The inquiry arises how, being the eleventh child, he acquired the title of chevalier, which would naturally have become extinct with the death of the oldest son. The Abbé Dulac suggests that the ten older of the children had died, or that by some family arrangement he was allowed to add the domanial name to the patronymic one. Certainly he never tarnished the family name, which, had it not been for him, would have remained in obscurity.

As to his father’s tastes and disposition, what influence his mother had in shaping his character, his home environment, as the youngest of eleven children, the nature of his education in infancy and boyhood, there are no sources of information. But several of his brothers entered the army, and the domestic atmosphere was apparently a military one.

Philippe de Lamarck, with his large family, had endowed his first-born son so that he could maintain the family name and title, and had found situations for several of the others in the army. Jean Lamarck did not manifest any taste for the clerical profession. He lived in a martial atmosphere. For centuries his ancestors had borne arms.

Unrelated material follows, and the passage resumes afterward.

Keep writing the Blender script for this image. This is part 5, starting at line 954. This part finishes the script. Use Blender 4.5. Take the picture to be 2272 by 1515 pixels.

His eldest brother had been killed in the breach at the siege of Berg-op-Zoom; two others were still in the service, and in the troublous times at the beginning of the war in 1756, a young man of high spirit and courage would naturally not like to relinquish the prospect of renown and promotion. But, yielding to the wishes of his father, he entered as a student at the college of the Jesuits at Amiens.[8]

His father dying in 1760, nothing could induce the incipient abbé, then seventeen years of age, to longer wear his bands. Immediately on returning home he bought himself a wretched horse, for want of means to buy a better one, and, accompanied by a poor lad of his village, he rode across the country to join the French army, then campaigning in Germany.

He carried with him a letter of recommendation from one of his neighbors on an adjoining estate in the country, Madame de Lameth, to M. de Lastic, colonel of the regiment of Beaujolais.[9]

“We can imagine [says Cuvier] the feelings of this officer on thus finding himself hampered with a boy whose puny appearance made him seem still younger than he was. However, he sent him to his quarters, and then busied himself with his duties. The period indeed was a critical one. It was the 16th of July, 1761. The Marshal de Broglie had just united his army with that of the Prince de Soubise, and the next day was to attack the allied army commanded by the Prince Ferdinand of Brunswick. At the break of day M. de Lastic rode along the front of his corps, and the first man that met his gaze was the new recruit, who, without saying anything to him, had placed himself in the front rank of a company of grenadiers, and nothing could induce him to quit his post.

“It is a matter of history that this battle, which bears the name of the little village of Fissingshausen, between Ham and Lippstadt, in Westphalia, was lost by the French, and that the two generals, mutually accusing each other of this defeat, immediately separated, and abandoned the campaign.

“During the movement of the battle, de Lamarck’s company was stationed in a position exposed to the direct fire of the enemy’s artillery. In the confusion of the retreat he was forgotten. Already all the officers and non-commissioned officers had been killed; there remained only fourteen men, when the oldest grenadier, seeing that there were no more of the French troops in sight, proposed to the young volunteer, become so promptly commander, to withdraw his little troop. ‘But we are assigned to this post,’ said the boy, ‘and we should not withdraw from it until we are relieved.’ And he made them remain there until the colonel, seeing that the squad did not rally, sent him an orderly, who crept by all sorts of covered ways to reach him. This bold stand having been reported to the marshal, he promoted him on the field to the rank of an officer, although his order had prescribed that he should be very chary of these kinds of promotions.”

His physical courage shown at this age was paralleled by his moral courage in later years. The staying power he showed in immovably adhering to his views on evolution through many years, and under the direct and raking fire of harsh and unrelenting criticism and ridicule from friend and foe, affords a striking contrast to the moral timidity shown by Buffon when questioned by the Sorbonne. We can see that Lamarck was the stuff martyrs are made of, and that had he been tried for heresy he would have been another Tycho Brahe.

Soon after, de Lamarck was nominated to a lieutenancy; but so glorious a beginning of his military career was most unexpectedly checked. A sudden accident forced him to leave the service and entirely change his course of life. His regiment had been, during peace, sent into garrison, first at Toulon and then at Monaco. While there a comrade in play lifted him by the head; this gave rise to an inflammation of the lymphatic glands of the neck, which, not receiving the necessary attention on the spot, obliged him to go to Paris for better treatment.

“The united efforts [says Cuvier] of several surgeons met with no better success, and danger had become very imminent, when our confrère, the late M. Tenon, with his usual sagacity, recognized the trouble, and put an end to it by a complicated operation, of which M. de Lamarck preserved deep scars. This treatment lasted for a year, and, during this time, the extreme scantiness of his resources confined him to a solitary life, when he had the leisure to devote himself to meditations.”